Clubbing Together

Written by: Nguyen Truong Linh, Huynh Thi Diem Chau, Tran Hiep Hung, Y P Huong Bya, Ho Thi Quynh Tram, Nguyen Ba Chinh

When Minh first came to our club, he couldn’t speak and he used sign language to communicate,” explained Ms Oanh. “But now he can read, understand simple arithmetic and put on his own clothes.”

Ms Oanh is a teacher at a club for children with disabilities in District 8 of Ho Chi Minh City and described her experience with one of her students, Minh, who is 18 years old.

Minh has Down’s syndrome and has attended Ms Oanh’s ‘Vung Tin (Trust) Club’ since he was eight. His father repairs electrical goods and his mother has been a housewife since breaking her legs.

“Being in the club is really good because I have lots of friends here and Ms Oanh has helped me to learn to draw,” said Minh, who belongs to World Vision’s sponsorship programme.

“I hope to get married someday and I want to become a tailor, so I can support my parents when they get older,” Minh continued.

Besides Minh, many other children and teenagers with disabilities have made significant progress since joining the club, in terms of language and other communication skills and physical and mental development, which helps them in their home lives and in integrating in their communities.
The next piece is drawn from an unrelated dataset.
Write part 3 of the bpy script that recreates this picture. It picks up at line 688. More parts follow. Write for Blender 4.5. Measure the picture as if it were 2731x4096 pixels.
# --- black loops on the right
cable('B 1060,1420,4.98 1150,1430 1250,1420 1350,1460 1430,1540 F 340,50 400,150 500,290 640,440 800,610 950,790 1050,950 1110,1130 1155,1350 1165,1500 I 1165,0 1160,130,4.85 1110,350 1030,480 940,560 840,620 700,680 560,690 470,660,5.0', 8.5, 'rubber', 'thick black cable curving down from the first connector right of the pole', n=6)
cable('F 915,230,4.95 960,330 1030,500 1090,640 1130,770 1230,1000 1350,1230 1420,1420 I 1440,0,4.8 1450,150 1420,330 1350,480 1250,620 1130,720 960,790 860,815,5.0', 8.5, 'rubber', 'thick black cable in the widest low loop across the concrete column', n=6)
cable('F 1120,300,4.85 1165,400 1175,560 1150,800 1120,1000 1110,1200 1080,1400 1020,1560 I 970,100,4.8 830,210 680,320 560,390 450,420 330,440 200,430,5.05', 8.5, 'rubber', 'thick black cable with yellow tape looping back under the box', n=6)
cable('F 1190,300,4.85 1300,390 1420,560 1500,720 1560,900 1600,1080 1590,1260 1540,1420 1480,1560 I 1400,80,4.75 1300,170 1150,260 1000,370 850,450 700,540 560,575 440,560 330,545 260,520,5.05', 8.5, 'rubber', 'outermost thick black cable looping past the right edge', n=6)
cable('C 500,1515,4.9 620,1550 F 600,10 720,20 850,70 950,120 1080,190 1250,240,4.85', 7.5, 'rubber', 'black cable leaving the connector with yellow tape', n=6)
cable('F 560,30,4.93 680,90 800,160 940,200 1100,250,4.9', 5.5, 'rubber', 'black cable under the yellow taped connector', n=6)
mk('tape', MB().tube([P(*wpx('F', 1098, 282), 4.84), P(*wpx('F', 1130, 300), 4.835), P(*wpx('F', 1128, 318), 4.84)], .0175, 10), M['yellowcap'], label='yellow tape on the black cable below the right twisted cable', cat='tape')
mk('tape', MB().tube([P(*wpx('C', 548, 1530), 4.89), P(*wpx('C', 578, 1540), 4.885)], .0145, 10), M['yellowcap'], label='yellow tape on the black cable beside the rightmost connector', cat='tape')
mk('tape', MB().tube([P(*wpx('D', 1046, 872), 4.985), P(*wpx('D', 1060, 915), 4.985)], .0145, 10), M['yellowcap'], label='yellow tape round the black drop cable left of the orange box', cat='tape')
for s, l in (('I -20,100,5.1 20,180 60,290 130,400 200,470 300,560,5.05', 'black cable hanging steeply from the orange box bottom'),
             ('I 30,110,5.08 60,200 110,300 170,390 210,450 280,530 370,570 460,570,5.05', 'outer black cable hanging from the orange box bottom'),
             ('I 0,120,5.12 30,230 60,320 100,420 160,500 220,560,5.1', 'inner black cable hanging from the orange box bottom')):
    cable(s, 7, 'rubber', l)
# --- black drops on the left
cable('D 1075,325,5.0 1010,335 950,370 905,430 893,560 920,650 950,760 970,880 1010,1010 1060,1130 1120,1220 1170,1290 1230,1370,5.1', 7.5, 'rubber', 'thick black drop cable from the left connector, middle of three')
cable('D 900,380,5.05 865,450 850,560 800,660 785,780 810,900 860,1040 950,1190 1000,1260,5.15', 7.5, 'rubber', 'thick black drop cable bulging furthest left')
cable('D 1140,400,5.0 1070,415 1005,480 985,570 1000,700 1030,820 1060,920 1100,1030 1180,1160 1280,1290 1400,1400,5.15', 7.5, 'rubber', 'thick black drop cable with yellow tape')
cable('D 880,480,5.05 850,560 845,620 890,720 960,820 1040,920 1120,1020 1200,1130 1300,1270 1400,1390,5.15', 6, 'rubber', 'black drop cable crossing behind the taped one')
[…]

The Vung Tin Club was established in 2002 and has grown since then thanks to the support of World Vision and the local authorities to improve its facilities and train its teachers in relevant skills to educate and care for young people with disabilities and deal with specific challenges they face.

“Sometimes we feel happy at work and sometimes being at the club can get you down,” revealed another teacher, Ms Nguyen Thi Cong.

“We’ve all probably thought of quitting at one time or another because our salaries aren’t very high. But who would look after the youngsters if we did? We love them so much,” she added. “All the teachers here need to be kind hearted and have a lot of patience.”

Representatives of the local authorities with whom World Vision cooperates have confirmed that they will continue their support for the operation of Minh’s club and other similar clubs for children with disabilities in the district.

“Even if World Vision phases out its support for the clubs, we’ll ensure that they continue operating,” confirmed Mr Nguyen Minh Tri, Vice Head of the local Department of Labour, Invalids and Social Affairs. “If so, we’ll look for other sources to run the clubs and also work to increase the number of students who attend.”